To: Tomcat who wrote (87500)12/6/2000 12:09:41 PM
From: John Koligman  Respond to of 97611
 
Tomcat,

I'm certainly not saying 'unseat', the question is can they eat away enough market share to product pain. The other question will be how far they will go with Itanium. Time will tell. I've been pretty brutal knocking Mikey on the Dell thread this year as he has said lots of things early in the year that have made him look like a fool, so I'm in no way pumping Dell here. Just saying keep an eye out!

Regards,
John



To: Tomcat who wrote (87500)12/6/2000 12:44:58 PM
From: rudedog  Respond to of 97611
 
Tomcat - excellent post. At the time of CPQ's announcement about OEMing the 32-way Unisys box - which was at the Windows2000 launch - Capellas went into some detail on CPQ's reasoning.
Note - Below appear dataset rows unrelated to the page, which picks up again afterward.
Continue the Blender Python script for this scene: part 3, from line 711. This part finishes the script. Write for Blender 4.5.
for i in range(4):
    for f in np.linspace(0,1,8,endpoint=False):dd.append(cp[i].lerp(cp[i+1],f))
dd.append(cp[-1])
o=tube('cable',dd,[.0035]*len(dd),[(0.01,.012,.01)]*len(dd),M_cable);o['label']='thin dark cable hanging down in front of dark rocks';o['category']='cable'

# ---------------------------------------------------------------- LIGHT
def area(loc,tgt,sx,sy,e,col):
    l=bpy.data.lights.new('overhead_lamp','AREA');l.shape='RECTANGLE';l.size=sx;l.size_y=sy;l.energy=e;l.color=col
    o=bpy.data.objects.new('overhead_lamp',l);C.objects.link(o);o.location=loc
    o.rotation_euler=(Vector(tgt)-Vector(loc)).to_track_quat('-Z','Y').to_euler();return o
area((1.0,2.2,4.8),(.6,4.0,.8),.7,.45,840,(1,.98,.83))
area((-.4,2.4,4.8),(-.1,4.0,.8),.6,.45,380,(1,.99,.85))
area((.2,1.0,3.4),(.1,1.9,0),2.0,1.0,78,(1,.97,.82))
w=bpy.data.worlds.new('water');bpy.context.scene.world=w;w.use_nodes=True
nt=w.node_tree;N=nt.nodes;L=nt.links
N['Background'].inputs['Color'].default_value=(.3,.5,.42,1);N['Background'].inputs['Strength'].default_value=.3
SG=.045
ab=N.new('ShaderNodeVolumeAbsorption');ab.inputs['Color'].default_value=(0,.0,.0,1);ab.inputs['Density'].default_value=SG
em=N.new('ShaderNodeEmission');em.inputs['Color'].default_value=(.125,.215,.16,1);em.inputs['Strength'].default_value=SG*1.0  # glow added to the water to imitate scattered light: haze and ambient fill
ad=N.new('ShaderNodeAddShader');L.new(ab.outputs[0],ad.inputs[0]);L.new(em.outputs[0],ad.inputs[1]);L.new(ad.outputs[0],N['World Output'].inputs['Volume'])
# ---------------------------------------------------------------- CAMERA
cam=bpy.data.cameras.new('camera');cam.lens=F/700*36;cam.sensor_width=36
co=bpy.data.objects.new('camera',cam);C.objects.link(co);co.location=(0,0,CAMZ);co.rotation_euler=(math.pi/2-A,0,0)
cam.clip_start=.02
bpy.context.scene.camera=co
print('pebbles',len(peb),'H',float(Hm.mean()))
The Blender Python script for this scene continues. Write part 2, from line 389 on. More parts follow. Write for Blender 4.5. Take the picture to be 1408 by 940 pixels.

He said that CPQ had planned to field a large Intel-based system in the McKinley timeframe, using the next generation of Wildfire technology as a base. This would allow CPQ to develop a single high end switch fabric architecture with common memory, storage and I/O subsystems, which could support both the Alpha base and also the Intel product line. This also explained the decision to drop NT support onm Alpha - the future large NT systems would be Intel based. Since that architecture is projected to deliver a 256 processor machine, it certainly solves the "big iron" positioning problem.

But a small number of CPQ's customers were looking for a bigger box than the 8-way, primarily for server consolidation. The Unisys machine, which supports Xeon now and will support Merced, offered a quick solution for those customers - less than 100 according to Capellas - without taking CPQ down a dead-end engineering development. 32 bit systems can not effectively use the larger architecture, which is still limited to a 4GB physical address space, which means that they have to use PAE to address large memory (a paging scheme). So 32 bit machines are not suited to more than 4-way or 8-way consolidation even when the system has 32 processors. Merced has a memory scheme and an I/O scheme which is different than McKinley, essentially relegating it to being a test bed for IA64 architecture.

I doubt that anyone will buy many of these machines, and I agree that Unisys will be the "leader" - if leading a 3 digit sales market is important. It does give CPQ a clean way to explore large system Microsoft-based solutions while they work the next generation development.